## Exercise:
From the listing below, extract every line in which the word "follow" appears.

## Provided data:
---+---

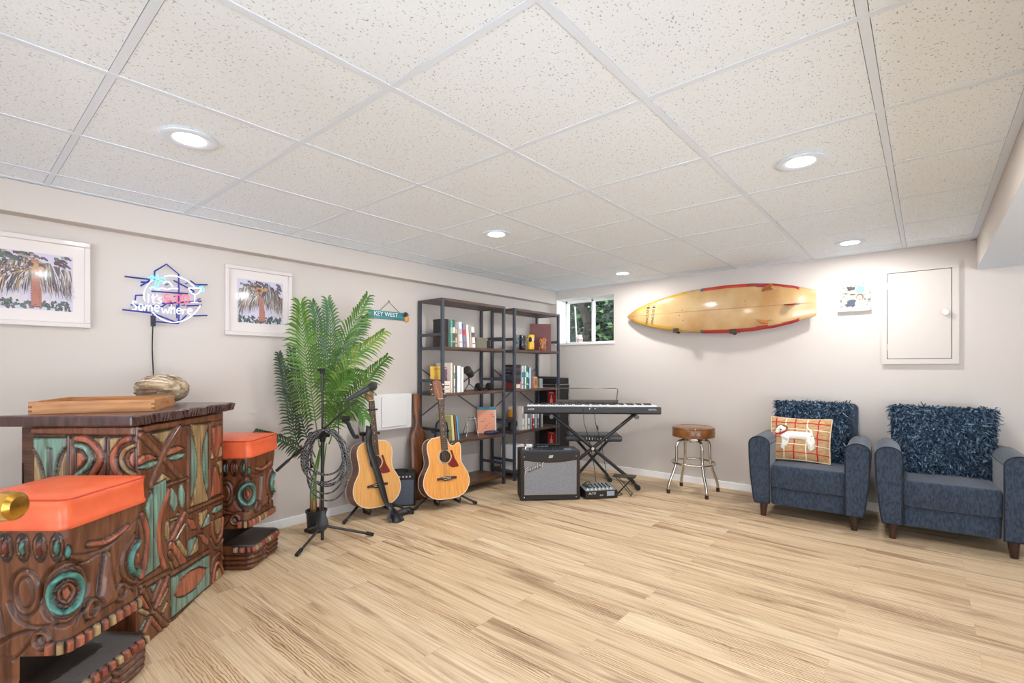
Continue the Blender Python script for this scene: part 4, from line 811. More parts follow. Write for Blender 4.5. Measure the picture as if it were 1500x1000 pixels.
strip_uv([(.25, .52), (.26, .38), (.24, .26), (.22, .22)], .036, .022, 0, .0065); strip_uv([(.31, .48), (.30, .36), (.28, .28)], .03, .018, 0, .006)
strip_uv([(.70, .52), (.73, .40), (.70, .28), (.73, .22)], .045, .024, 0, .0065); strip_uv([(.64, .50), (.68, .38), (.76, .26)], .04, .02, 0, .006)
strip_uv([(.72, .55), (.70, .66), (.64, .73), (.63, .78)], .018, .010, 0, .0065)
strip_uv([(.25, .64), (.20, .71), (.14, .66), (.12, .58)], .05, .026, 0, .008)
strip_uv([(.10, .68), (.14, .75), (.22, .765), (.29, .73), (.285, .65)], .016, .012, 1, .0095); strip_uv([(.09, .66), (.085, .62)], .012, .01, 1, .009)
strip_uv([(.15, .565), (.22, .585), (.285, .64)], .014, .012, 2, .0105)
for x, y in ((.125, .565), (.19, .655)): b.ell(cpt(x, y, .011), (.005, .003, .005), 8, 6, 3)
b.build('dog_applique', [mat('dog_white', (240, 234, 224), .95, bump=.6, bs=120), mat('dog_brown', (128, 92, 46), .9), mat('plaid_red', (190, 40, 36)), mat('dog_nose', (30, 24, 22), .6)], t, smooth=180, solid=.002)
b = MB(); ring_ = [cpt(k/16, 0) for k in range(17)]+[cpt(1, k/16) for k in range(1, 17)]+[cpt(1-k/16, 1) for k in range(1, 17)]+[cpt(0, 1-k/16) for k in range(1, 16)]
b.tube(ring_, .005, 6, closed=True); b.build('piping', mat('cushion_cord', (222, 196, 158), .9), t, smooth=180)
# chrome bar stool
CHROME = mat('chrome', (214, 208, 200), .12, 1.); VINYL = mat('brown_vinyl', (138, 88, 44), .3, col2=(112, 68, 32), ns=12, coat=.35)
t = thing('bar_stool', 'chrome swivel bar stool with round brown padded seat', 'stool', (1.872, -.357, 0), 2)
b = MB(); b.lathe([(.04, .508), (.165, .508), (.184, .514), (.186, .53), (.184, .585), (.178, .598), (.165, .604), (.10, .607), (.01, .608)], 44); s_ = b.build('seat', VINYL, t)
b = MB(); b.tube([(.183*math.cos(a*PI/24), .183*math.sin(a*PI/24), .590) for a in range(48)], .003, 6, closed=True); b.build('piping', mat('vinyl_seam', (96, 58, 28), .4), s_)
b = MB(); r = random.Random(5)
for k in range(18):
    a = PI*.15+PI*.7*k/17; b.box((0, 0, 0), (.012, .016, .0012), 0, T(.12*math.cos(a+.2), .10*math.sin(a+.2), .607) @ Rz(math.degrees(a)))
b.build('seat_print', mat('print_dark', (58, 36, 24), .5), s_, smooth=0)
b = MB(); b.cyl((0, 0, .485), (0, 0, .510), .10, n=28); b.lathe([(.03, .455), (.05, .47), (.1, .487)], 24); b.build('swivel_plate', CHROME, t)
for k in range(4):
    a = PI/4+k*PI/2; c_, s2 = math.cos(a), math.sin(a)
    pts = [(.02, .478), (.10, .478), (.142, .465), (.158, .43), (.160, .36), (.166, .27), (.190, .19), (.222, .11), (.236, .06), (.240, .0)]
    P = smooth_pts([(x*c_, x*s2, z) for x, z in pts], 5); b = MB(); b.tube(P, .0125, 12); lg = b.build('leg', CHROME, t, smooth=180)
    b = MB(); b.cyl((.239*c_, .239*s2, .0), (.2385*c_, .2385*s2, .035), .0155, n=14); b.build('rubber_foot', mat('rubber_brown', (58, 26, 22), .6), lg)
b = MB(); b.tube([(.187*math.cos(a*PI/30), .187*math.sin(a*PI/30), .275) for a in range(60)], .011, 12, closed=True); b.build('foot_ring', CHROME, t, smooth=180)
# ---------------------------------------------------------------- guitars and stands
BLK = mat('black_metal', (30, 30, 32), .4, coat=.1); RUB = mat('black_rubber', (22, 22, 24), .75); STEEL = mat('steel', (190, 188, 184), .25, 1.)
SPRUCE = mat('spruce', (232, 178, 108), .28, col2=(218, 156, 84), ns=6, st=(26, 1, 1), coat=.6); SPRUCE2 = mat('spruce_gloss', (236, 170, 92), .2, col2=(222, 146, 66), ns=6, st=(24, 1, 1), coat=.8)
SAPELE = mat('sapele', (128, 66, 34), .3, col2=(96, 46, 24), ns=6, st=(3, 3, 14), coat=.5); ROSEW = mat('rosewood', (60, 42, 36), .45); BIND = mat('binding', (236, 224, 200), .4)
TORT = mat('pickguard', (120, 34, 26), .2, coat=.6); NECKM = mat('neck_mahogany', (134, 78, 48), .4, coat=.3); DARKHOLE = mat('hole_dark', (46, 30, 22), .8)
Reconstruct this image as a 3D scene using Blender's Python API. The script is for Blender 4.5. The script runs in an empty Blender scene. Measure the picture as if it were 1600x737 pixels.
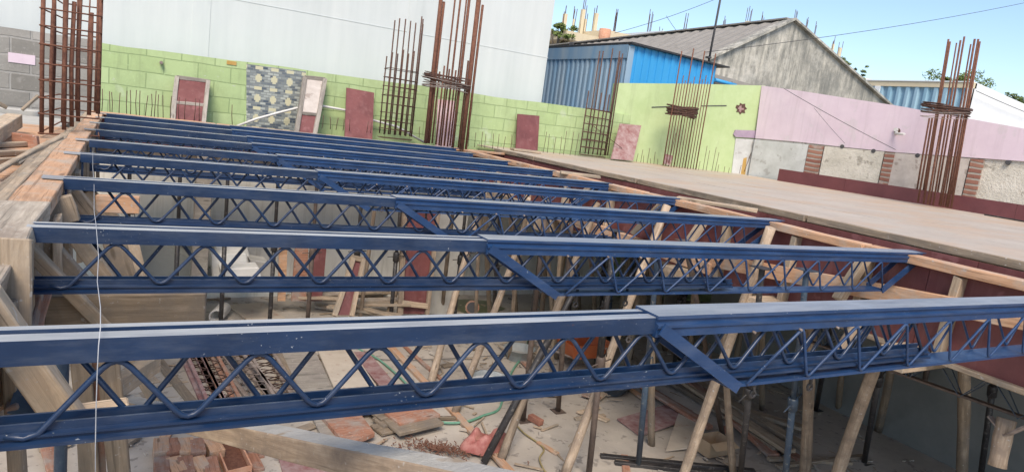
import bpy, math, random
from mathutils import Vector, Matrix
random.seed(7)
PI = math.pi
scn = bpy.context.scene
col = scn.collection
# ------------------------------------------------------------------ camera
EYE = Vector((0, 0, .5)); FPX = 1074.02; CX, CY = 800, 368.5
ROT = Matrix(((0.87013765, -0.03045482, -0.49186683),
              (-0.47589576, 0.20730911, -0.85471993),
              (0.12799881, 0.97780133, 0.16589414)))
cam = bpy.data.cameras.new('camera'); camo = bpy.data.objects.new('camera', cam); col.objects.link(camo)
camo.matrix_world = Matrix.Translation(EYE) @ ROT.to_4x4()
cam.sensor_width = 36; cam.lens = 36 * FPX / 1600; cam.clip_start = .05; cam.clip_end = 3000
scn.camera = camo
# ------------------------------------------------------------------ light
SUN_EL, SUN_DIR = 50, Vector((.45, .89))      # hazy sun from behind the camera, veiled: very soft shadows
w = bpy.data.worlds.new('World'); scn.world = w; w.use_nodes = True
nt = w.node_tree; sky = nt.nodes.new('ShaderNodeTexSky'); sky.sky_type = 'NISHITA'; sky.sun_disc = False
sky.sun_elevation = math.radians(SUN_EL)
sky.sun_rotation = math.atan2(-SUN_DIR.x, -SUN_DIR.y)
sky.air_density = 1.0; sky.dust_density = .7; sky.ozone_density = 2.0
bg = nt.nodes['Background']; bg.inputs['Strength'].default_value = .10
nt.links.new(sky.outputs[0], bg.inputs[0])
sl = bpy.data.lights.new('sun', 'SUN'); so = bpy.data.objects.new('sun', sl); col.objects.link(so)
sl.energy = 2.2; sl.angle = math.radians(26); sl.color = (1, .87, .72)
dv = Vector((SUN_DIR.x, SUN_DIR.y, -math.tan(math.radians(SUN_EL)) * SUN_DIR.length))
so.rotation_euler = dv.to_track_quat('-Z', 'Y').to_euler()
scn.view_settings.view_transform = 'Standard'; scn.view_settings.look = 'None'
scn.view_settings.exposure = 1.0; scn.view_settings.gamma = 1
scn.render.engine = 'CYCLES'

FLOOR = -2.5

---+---

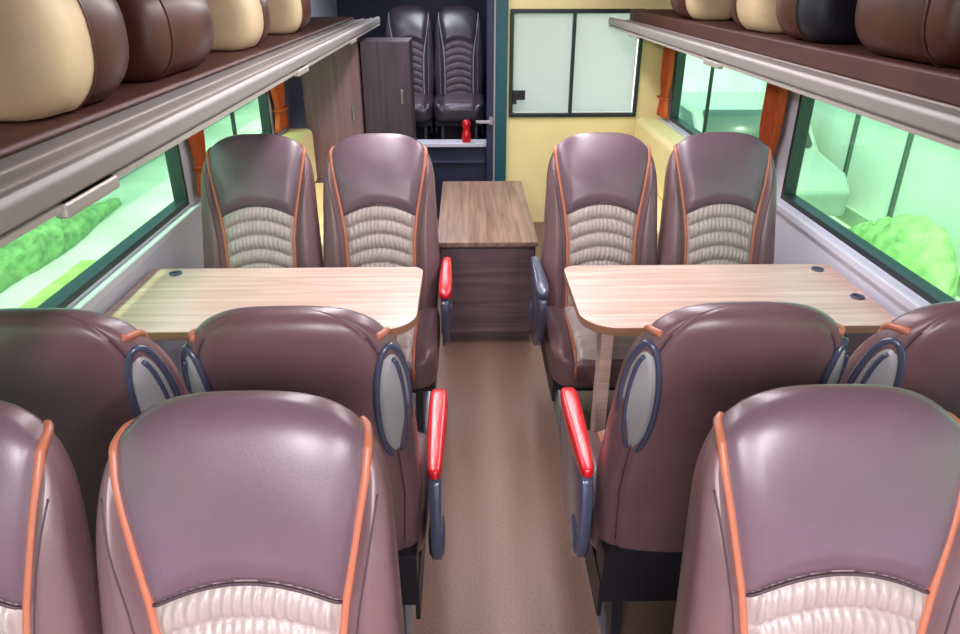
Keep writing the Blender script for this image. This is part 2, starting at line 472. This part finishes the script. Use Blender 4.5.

---+---

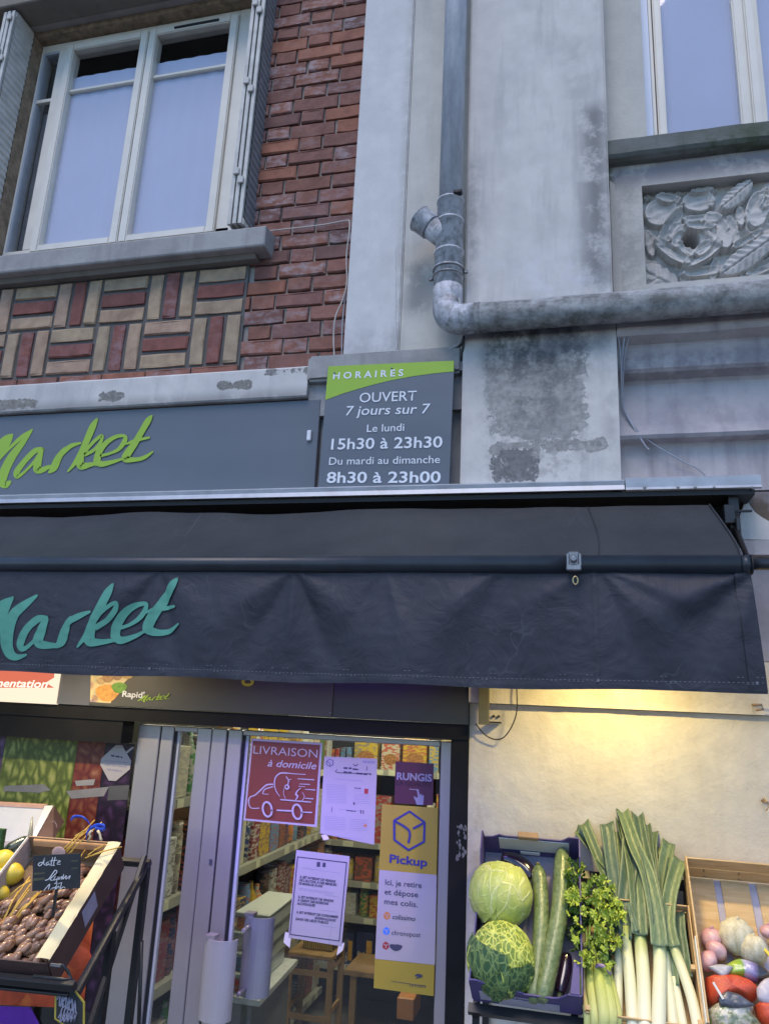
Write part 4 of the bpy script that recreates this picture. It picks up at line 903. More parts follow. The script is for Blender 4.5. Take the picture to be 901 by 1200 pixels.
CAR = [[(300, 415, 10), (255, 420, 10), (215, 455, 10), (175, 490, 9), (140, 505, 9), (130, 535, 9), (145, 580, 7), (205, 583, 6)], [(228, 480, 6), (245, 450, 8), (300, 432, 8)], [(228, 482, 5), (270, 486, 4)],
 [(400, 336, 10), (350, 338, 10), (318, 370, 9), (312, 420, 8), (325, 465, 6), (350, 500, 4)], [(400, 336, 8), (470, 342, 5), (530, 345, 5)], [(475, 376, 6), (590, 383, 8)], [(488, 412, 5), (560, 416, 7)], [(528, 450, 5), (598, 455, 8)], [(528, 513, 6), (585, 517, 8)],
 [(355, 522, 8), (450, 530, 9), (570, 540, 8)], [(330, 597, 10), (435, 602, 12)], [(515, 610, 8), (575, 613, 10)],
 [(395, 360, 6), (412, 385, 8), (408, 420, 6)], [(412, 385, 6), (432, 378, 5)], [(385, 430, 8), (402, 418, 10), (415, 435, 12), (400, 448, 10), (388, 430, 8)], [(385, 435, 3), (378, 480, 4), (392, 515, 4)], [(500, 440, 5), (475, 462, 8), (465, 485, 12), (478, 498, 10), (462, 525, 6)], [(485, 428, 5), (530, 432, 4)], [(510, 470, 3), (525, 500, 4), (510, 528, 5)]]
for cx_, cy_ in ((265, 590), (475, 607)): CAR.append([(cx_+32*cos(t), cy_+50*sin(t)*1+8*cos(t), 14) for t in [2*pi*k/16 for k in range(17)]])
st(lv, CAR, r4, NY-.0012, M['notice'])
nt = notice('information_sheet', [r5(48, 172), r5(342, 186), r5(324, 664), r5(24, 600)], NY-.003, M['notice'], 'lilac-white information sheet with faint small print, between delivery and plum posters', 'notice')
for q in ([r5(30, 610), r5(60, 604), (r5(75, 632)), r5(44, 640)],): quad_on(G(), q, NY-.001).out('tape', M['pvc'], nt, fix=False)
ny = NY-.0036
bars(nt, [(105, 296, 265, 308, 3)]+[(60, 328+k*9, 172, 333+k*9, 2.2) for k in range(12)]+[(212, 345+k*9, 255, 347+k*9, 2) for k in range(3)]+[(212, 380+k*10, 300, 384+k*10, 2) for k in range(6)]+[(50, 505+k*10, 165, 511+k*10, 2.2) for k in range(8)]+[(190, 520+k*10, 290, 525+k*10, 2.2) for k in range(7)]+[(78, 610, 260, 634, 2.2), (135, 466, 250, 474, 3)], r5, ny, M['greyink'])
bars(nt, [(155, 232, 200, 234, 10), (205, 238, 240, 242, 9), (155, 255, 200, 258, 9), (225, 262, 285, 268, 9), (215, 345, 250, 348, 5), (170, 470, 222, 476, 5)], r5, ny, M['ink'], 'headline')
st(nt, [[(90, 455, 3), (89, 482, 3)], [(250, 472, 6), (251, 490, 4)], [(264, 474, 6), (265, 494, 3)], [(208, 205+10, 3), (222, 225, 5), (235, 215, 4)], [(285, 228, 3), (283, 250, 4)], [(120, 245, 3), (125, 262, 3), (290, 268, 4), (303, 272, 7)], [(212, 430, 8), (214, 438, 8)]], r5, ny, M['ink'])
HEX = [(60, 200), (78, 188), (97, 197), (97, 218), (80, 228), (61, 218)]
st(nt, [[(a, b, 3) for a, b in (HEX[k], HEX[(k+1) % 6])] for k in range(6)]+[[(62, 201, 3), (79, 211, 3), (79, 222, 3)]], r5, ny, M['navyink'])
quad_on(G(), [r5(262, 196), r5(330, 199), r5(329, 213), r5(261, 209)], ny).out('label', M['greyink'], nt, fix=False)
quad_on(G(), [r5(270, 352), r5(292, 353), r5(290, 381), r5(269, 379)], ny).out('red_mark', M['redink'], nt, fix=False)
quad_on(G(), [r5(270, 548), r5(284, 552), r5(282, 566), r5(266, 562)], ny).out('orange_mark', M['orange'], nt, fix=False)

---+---

## Correct response:
Continue the Blender Python script for this scene: part 4, from line 811. More parts follow. Write for Blender 4.5. Measure the picture as if it were 1500x1000 pixels.
Write part 4 of the bpy script that recreates this picture. It picks up at line 903. More parts follow. The script is for Blender 4.5. Take the picture to be 901 by 1200 pixels.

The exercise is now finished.